Who does he think caused the problem in the first place!?

The US yield curve has uninverted. The Ahead of the Herd blog did the maths for what this means: “The yield curve has inverted 28 times since 1900, and in 22 of those times, a recession followed.”

Germany’s industrial production continues to resemble a slow-motion train wreck. The economy will follow.

The Germans are so short on GDP that they’re having to shuffle it around to keep up appearances. “Germany is reportedly considering counting motorway repairs as a defence expenditure in an attempt to hit Nato’s 2 per cent of GDP target.” It’s not clear whose army they’re paving the way for either.

In China, the economic data is bad enough to get blamed for dumping the global oil price.

Australia’s GDP is still growing. But it is in the midst of the worst household disposable income and consumption crunch since before the 70s, by a long shot.

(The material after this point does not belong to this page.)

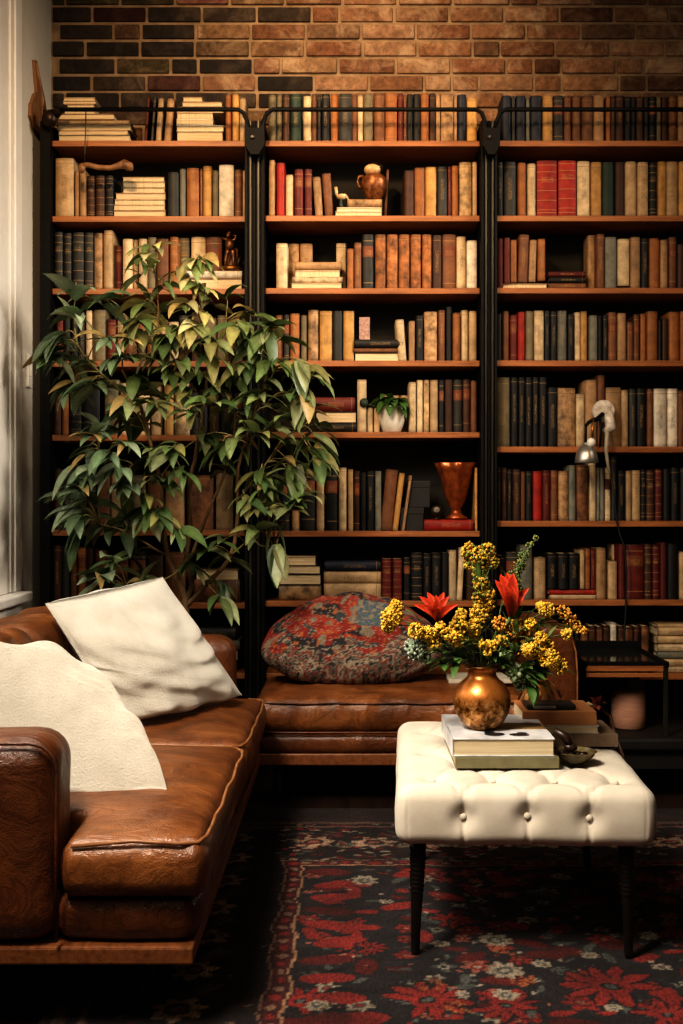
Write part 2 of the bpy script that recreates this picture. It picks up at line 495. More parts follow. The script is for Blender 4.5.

Japan’s GDP growth is oscillating around zero, despite my attempts to buy up the local wagyu market each week.

Only India and Russia seem to be bucking the trend by growing.

Why are so many regions of the world getting into economic trouble at the same time?

The price for allowing inflation out of the box must now be paid. High interest rates are crunching GDP everywhere at the same time. And we’d need one hell of a catalyst to get us out of this mess.

Something that can revolutionise our GDP, labour productivity, debt serviceability and reverse our demographic decline.

Any ideas?

What’ll snap GDP’s suspension?

Unless someone comes up with something like this soon, we await the economics version of “a sound resembling an irregular discharge of firearms” that signals something has snapped. Then we’ll get dunked into the river.

Personally, I think that volley will come next year, when President Trump releases his tax policies. He’ll get the Liz Trump treatment at worst. And the Tsipras/Salvini treatment at best.

The question is how much chaos it’ll cause in the meantime. Either way, the US budget is in enough trouble to cause a crisis. Especially if GDP turns down too.

Other possibilities include an economic crisis in China. Or a genuine attempt to reach net zero.